TC Electronic DVR-250DT

So a few days ago, TC Electronic dropped their version of the EMT250 Digital Reverb unit. It’s software-based and comes with a clever little USB controller:


Released in 1976, the original 250 was a behemoth of a thing with server-sized circuitry (as well as a server-class weight approaching 100 pounds) with incredibly cool shifter-like controls to change reverb times, predelay, and output levels. TC’s version emulates these with ‘lollipop’ bedecked up/down toggle switches and a compliment of buttons for the main effect types and led graphs for reverb input and output levels.

I’ve never used one personally, but have worked on sessions with one and it’s still a useful unit with a ‘classic’ sound that still commands several thousand dollars in the used market (remember, it is *vintage*) 🙂Iu

For a street price of around $350, the TC DVR-250DT is a pretty nice little system, but ultimately leads me to the question of ‘Why?’

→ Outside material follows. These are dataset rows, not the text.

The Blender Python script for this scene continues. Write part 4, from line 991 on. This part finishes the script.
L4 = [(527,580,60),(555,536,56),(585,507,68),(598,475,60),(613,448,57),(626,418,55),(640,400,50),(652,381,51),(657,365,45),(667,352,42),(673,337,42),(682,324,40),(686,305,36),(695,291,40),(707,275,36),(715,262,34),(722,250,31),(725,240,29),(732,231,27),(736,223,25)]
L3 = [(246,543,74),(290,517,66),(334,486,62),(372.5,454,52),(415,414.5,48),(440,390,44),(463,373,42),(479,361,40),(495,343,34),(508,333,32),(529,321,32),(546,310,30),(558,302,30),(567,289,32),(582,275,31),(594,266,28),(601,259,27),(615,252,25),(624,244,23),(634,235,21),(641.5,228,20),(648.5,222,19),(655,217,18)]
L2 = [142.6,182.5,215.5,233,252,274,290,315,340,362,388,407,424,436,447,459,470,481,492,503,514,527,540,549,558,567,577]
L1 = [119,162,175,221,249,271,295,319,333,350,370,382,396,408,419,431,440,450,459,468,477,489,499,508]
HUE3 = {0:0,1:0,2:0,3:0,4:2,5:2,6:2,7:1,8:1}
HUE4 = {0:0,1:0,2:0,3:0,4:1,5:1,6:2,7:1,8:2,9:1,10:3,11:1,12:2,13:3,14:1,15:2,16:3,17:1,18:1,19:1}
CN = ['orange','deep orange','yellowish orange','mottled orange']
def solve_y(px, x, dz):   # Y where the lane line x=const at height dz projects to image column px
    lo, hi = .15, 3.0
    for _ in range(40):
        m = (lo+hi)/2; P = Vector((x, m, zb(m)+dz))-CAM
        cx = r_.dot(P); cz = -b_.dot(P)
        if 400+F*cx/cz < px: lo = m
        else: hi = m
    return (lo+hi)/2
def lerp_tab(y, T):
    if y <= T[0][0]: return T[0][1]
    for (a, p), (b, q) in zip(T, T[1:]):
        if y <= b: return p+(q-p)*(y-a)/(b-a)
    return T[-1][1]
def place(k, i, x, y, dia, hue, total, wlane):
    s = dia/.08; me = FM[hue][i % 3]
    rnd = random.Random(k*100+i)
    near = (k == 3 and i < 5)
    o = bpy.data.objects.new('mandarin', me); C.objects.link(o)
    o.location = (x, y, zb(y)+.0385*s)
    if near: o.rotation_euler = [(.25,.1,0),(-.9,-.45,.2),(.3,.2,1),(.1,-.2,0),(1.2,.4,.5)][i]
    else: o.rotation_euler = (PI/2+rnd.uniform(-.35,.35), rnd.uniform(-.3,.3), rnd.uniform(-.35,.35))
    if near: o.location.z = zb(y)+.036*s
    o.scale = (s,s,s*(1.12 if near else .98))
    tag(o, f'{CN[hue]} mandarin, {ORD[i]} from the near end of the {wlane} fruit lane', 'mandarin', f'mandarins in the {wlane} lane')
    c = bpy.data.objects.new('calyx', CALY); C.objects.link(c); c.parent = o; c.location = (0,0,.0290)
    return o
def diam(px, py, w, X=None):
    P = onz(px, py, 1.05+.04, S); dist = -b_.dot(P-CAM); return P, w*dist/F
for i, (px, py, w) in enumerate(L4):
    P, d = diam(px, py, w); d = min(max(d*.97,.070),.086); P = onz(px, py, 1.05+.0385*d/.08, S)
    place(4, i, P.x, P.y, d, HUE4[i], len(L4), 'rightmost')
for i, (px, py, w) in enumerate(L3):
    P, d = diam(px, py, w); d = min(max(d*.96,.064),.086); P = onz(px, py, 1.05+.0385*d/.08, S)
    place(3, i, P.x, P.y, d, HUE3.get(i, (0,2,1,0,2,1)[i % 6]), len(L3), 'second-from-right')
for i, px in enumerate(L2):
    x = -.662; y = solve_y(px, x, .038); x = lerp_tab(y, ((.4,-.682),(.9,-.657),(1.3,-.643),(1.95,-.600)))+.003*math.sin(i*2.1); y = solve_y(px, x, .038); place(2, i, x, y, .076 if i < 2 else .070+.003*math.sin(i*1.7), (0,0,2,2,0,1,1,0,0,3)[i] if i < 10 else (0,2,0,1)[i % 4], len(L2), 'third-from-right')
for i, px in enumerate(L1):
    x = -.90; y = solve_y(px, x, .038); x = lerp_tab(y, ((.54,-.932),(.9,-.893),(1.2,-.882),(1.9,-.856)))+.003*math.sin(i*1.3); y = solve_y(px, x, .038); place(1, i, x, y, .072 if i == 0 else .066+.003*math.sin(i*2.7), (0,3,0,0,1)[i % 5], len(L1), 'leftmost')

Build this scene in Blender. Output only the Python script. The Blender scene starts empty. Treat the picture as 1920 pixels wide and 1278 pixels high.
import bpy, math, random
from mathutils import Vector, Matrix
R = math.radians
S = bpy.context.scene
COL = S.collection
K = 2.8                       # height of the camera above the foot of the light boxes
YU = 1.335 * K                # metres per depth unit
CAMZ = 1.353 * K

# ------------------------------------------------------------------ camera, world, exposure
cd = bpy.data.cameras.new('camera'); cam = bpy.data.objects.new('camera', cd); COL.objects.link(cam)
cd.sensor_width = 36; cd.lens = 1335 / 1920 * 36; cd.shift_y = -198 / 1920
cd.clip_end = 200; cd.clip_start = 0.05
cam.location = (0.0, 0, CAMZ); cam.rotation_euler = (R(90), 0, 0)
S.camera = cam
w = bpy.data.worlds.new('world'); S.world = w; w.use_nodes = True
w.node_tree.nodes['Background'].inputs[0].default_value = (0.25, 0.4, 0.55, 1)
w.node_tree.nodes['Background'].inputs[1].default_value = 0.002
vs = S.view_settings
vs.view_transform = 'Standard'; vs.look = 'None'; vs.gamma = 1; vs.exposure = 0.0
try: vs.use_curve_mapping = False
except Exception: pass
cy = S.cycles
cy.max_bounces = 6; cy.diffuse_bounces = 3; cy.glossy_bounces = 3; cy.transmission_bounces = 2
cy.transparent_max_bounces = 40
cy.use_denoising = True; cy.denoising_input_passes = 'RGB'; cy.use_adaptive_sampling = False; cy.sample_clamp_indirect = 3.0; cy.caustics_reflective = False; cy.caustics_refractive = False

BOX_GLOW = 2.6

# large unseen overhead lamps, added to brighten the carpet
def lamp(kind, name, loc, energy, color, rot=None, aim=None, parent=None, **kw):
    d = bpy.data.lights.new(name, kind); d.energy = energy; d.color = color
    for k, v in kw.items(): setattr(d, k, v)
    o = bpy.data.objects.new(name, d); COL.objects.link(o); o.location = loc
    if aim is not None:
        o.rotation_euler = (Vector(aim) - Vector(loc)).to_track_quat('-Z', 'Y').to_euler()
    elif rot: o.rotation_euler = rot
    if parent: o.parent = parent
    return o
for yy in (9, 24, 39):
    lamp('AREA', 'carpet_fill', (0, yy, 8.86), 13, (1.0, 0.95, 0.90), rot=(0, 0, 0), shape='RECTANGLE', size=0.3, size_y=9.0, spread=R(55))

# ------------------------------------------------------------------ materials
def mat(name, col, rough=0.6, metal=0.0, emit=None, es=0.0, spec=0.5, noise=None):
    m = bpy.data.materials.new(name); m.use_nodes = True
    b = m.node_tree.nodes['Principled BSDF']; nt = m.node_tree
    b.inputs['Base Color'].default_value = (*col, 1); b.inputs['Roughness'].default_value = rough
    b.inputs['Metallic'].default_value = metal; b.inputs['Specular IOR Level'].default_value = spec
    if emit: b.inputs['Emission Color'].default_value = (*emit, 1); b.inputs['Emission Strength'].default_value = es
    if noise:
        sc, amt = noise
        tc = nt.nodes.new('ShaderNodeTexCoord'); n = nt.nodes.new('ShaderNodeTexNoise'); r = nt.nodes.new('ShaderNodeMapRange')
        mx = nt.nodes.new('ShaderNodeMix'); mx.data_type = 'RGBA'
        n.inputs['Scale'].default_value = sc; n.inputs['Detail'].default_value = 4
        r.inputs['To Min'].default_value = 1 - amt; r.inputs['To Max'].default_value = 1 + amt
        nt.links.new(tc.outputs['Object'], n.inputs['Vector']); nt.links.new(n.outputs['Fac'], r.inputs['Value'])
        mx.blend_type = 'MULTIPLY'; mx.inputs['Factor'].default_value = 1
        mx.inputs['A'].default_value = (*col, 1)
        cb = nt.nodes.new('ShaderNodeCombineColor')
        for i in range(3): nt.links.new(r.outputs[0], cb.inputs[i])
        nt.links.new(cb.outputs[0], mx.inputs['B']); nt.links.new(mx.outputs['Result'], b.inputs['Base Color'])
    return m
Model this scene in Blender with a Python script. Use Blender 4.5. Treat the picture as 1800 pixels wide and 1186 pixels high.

Reverbs are abundant in the DAW-sphere. Every one of them includes at least one if not a handful of very usable ones, and you can find hundreds more in every color and flavor either for free or much cheaper than this (granted without a dedicated controller). If you’re part of the Universal Audio ecosystem, they make a stunning replica of the 250 for around $100 less or even cheaper depending on what sale they have running (of which they have a lot over a year).

But this still doesn’t answer the ‘Why?’ question.

If this was an EQ, or a compressor, or some kind of Modulation (Chorus/Flange/Phase/etc.) processor I would understand having a controller box to access the controls. If this was a rack processor (or my computer was not close to a mixer or control surface – and who does that these days?) then I could see wanting a controller box to access the controls.

But truth be told a reverb is not something that is difficult to set up or automate on a computer screen. 

Yeah, you might tweak around a bit when creating or mixing, but reverbs are pretty simple processors. You find a time that works with the material you want reverberated, pick a type like Plate or Hall or Room, and maybe poke around with some Predelay or tonality. These are not really parameters that a separate control surface will make easier to use for most modern producers. It’s handy, but ultimately another device fighting for space on your desktop and a spot in the USB Hub.

I might grab one if the prices go down a bit, but if they make one for a great EQ or Multiband Compressor they can have my money yesterday.